LISTING>
····················

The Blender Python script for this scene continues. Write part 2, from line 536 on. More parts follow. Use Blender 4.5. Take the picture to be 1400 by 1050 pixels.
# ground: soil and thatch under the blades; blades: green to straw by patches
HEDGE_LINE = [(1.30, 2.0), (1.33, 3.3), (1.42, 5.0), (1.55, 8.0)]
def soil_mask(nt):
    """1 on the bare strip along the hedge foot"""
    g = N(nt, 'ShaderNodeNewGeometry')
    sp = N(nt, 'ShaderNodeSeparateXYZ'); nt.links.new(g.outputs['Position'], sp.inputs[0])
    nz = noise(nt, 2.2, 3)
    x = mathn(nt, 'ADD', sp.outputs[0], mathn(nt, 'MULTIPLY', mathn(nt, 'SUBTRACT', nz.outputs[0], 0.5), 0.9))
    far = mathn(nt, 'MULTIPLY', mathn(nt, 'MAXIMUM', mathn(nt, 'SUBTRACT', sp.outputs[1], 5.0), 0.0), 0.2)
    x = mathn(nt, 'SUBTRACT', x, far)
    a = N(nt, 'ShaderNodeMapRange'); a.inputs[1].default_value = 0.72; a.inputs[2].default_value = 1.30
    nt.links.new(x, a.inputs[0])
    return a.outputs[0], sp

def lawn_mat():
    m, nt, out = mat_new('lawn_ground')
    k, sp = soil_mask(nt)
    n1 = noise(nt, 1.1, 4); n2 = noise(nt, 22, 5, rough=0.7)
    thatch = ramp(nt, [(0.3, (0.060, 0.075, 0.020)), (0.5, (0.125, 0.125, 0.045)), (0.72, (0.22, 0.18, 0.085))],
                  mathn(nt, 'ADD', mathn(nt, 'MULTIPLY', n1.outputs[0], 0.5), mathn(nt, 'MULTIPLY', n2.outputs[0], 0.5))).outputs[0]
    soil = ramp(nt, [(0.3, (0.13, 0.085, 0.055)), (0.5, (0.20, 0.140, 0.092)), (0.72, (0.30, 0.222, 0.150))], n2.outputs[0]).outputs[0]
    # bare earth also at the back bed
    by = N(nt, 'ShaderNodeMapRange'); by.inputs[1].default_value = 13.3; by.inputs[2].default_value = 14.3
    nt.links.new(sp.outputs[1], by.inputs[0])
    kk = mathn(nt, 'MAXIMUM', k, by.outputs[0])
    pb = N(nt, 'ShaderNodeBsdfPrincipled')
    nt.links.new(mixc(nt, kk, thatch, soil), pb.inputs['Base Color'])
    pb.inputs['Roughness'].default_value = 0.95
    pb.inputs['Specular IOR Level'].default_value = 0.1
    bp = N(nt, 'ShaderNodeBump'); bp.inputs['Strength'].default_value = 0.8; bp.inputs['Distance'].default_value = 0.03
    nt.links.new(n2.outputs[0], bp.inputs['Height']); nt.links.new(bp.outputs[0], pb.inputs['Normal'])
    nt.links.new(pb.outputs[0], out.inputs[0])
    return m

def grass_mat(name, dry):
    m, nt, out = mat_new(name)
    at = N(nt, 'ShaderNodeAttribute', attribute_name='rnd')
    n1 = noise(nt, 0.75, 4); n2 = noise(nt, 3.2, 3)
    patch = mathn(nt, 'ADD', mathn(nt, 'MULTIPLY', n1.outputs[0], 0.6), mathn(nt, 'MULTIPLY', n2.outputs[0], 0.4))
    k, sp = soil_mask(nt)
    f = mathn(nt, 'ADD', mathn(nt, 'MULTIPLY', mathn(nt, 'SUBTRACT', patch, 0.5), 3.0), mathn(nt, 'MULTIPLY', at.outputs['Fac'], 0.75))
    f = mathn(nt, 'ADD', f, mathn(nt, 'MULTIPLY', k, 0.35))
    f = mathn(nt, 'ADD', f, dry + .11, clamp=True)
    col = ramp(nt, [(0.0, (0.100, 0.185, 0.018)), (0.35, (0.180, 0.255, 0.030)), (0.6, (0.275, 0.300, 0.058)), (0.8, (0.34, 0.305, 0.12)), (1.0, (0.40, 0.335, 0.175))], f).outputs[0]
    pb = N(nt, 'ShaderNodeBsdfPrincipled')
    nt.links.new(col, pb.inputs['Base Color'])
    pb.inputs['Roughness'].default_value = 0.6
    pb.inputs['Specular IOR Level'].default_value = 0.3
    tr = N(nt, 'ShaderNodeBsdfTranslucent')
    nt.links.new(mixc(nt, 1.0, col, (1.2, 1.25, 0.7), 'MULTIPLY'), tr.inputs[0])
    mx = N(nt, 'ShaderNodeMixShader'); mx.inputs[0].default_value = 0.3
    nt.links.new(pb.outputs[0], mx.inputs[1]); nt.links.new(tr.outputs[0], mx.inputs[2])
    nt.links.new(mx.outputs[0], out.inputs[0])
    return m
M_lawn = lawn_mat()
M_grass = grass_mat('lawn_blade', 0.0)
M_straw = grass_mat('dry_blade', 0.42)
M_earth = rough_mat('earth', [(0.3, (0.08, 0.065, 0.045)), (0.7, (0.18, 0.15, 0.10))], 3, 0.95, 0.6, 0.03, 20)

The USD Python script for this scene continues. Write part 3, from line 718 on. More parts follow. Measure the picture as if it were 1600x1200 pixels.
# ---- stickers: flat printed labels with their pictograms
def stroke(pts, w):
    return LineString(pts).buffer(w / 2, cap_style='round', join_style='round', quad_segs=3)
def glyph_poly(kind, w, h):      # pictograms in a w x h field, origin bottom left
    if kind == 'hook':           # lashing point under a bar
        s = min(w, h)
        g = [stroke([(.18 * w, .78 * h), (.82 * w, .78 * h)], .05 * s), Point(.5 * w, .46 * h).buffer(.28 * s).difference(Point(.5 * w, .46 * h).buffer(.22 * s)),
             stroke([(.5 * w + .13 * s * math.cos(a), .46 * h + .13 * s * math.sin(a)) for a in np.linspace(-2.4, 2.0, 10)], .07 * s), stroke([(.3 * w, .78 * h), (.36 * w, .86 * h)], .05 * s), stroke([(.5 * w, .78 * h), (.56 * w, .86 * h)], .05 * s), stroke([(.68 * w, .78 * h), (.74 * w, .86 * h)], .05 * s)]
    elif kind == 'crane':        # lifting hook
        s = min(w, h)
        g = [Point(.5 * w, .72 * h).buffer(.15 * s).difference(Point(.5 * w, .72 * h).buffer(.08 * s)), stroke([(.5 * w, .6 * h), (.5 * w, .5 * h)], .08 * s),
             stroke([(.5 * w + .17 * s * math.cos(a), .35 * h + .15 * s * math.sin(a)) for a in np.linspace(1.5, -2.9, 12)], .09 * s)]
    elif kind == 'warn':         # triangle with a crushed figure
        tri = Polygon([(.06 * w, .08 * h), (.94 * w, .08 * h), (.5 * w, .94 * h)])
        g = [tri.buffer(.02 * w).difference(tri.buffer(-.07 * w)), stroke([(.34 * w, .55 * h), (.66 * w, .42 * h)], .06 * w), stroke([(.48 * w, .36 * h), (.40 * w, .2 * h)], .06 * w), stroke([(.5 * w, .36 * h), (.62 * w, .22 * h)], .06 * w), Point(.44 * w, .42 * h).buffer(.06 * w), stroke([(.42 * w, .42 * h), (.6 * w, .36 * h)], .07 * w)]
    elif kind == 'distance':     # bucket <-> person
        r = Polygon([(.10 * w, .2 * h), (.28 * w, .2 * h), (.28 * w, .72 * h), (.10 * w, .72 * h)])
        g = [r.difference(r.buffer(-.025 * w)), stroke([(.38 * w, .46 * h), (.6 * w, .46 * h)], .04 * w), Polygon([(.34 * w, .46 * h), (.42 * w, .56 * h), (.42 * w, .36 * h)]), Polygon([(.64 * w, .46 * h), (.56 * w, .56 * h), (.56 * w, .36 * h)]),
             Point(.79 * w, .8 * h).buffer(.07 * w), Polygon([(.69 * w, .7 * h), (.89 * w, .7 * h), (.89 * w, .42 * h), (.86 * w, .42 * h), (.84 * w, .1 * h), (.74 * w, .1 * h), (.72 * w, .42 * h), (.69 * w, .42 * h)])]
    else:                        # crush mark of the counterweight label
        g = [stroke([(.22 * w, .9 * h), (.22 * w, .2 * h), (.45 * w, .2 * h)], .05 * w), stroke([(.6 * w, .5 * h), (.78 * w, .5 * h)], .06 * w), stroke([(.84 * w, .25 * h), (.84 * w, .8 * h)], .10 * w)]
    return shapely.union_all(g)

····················

AIM OF THE EXERCISE> Exactly repeat the lines running from the top of the listing to the line bearing "return a.outputs[0], sp", both of those lines included, and only them.

FINAL ANSWER>
The Blender Python script for this scene continues. Write part 2, from line 536 on. More parts follow. Use Blender 4.5. Take the picture to be 1400 by 1050 pixels.
# ground: soil and thatch under the blades; blades: green to straw by patches
HEDGE_LINE = [(1.30, 2.0), (1.33, 3.3), (1.42, 5.0), (1.55, 8.0)]
def soil_mask(nt):
    """1 on the bare strip along the hedge foot"""
    g = N(nt, 'ShaderNodeNewGeometry')
    sp = N(nt, 'ShaderNodeSeparateXYZ'); nt.links.new(g.outputs['Position'], sp.inputs[0])
    nz = noise(nt, 2.2, 3)
    x = mathn(nt, 'ADD', sp.outputs[0], mathn(nt, 'MULTIPLY', mathn(nt, 'SUBTRACT', nz.outputs[0], 0.5), 0.9))
    far = mathn(nt, 'MULTIPLY', mathn(nt, 'MAXIMUM', mathn(nt, 'SUBTRACT', sp.outputs[1], 5.0), 0.0), 0.2)
    x = mathn(nt, 'SUBTRACT', x, far)
    a = N(nt, 'ShaderNodeMapRange'); a.inputs[1].default_value = 0.72; a.inputs[2].default_value = 1.30
    nt.links.new(x, a.inputs[0])
    return a.outputs[0], sp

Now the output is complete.